On Mon, 8 Dec 2014 10:45:03 +0100 (CET) Dimitrios Apostolou <
ji...@cfengine.com> wrote:
DA> I think I get it now. So wouldn't it be enough to be able to call
DA> string functions in the promiser string?
DA> concat("comment_matches_", canonify("$(i)")) int => countlinesmatching("...$(i)...", $(edit.filename))
DA> Certainly not as terse as what you suggest, but wouldn't it solve the
DA> problem of intermediate assignments?
I think that would be useful, yes. But, knowing the parser and evaluator
a little bit, I think it would actually be harder to implement than the
syntax I proposed.
IMO the language will get terribly verbose if you require function calls
for everything (Lisp suffers this problem). Almost every language,
including the super-verbose Java, has a way to concatenate strings
without calling a function, so you could say
"comment_matches_" + canonify($(i))
in the promiser. (Even C sort of does this, with the "x" "y" preprocessor
syntax that comes out to "xy". Handy in macro hacks.)
So with a first-class string concatenation operator everywhere, not just
in promisers, I think your alternative is very good and answers my need
for the ability to call functions anywhere you can use a string. My only
concern, as I said, is that the implementation will be hard.
>> "comment_matches_$(~i)"
>>
>> which I think is *much* more readable.
DA> My opinion: No, because the tilde operator doing canonification is not
DA> common among languages, I would have to learn it first. The more
DA> special characters a language has, the less readable it is to
DA> outsiders.
I understand the concern. Still, canonification is already special to
CFEngine. Every DSL and programming language (I think CFEngine sits in
the middle) has domain-specific shortcuts. So I think it makes sense to
give CFEngine users some they will use *all* the time. Guaranteed.
Those who want crystal clarity can use canonify(). CFEngine's own
masterfiles could use the syntax in dozens of places to reduce code and
complexity.
The same argument goes for $(\i) to escape the variable i.
I implemented both of these with a little bit of work for scalars and
really think they would make life better for CFEngine users.
>> Another issue is that "classic" arrays don't take arbitrary strings as
>> keys, so `$(~i)` to canonify the variable i is more powerful.
>> [...]
DA> Can you please elaborate on that? Do you mean that they reject
DA> non-canonified characters as index? What if the arrays were fixed, and
DA> they were proper dictionaries? IMHO this is a very reasonable feature
DA> request. I'm not sure it's possible though, mostly because of ordering
DA> issues...
MB> Arrays used to accept arbitrary string keys, but I vaguely remember a
MB> discussion about changing that a year or two ago. I was against a
MB> change, but I don't know what the outcome was.
MB> Having generic string keys has several important use cases.
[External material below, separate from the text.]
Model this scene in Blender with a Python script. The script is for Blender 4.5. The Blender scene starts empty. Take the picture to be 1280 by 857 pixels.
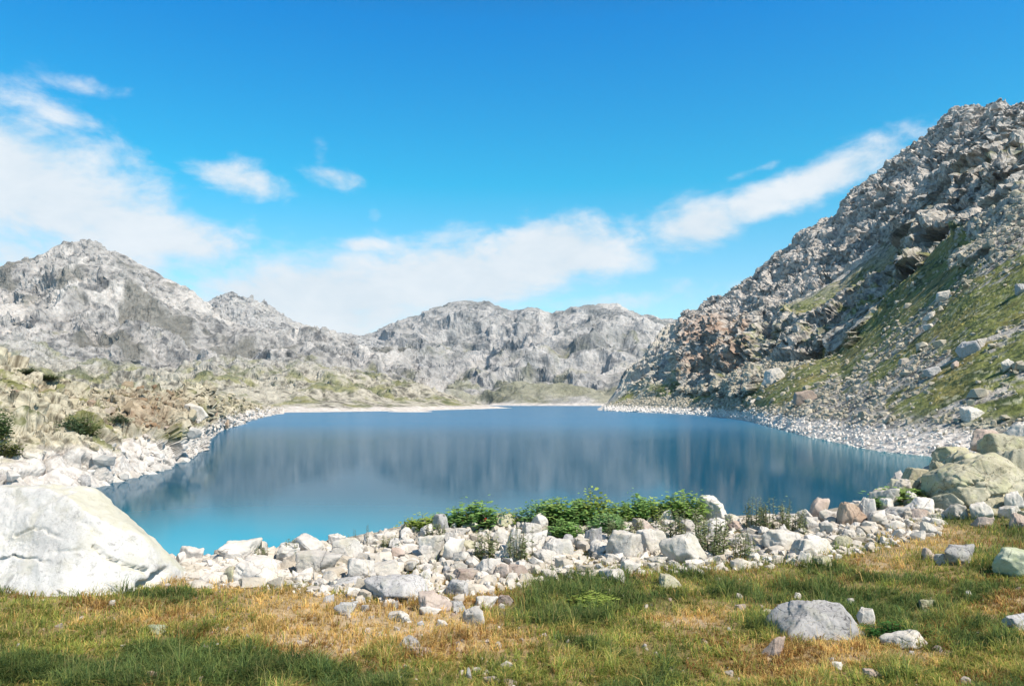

Fortunately, data containers support generic string keys, which solves
many use cases. But the need here is for dynamically created arrays,
maparray()-style, with the keys and values transformed on the fly.
That's not easy for data containers because they are read-only so you
have to iterate. You can sort of hack it with mergedata() but it
doesn't work too well.
I wrote a PR for a mapjson() function that could do what maparray() did
but for data containers. A more general solution would be great, and if
the string concatenation syntax is implemented, it would be pretty easy
to write a data_maparray() or mapjson() function that looks like
"result" data => data_maparray("the key " + $(this.k), "the value " + $(this.v), myarray);
DA> Maybe using the existing syntax of @(variable) would be an intuitive
DA> way for printing all of variable (container or slist) in one line,
DA> without iterating.
Oh, you mean like:
reports:
"my container is @(container)";
That would work, but it may break backwards compatibility because the
string "@(mylist)" is used very often when you call bundles or
functions. I'm in favor of it, if it's possible.
DA> If you also need function calls for formating, canonifying etc then
DA> this wouldn't be enough, you would need a separate variable.
Yes, typically when you're debugging you want to see the actual contents
of the variable, so you don't need to transform them further. I think
that's the most important use case.
>> Do you think that's better that `$(= 2+4-$(total))` or `$(~i)`?
DA> Well if you factor out the ugly syntax of eval() (which can easily be
DA> fixed by omitting the "math" and "infix" arguments and making them
DA> defaults)
That's not a bad idea :)
DA> then yes, I am clearly in favor of function calling.
I think we should poll experienced CFEngine policy writers (maybe on
help-cfengine). I feel these very specific shortcuts would cut out a lot
of code, but I may be wrong about how much they are needed.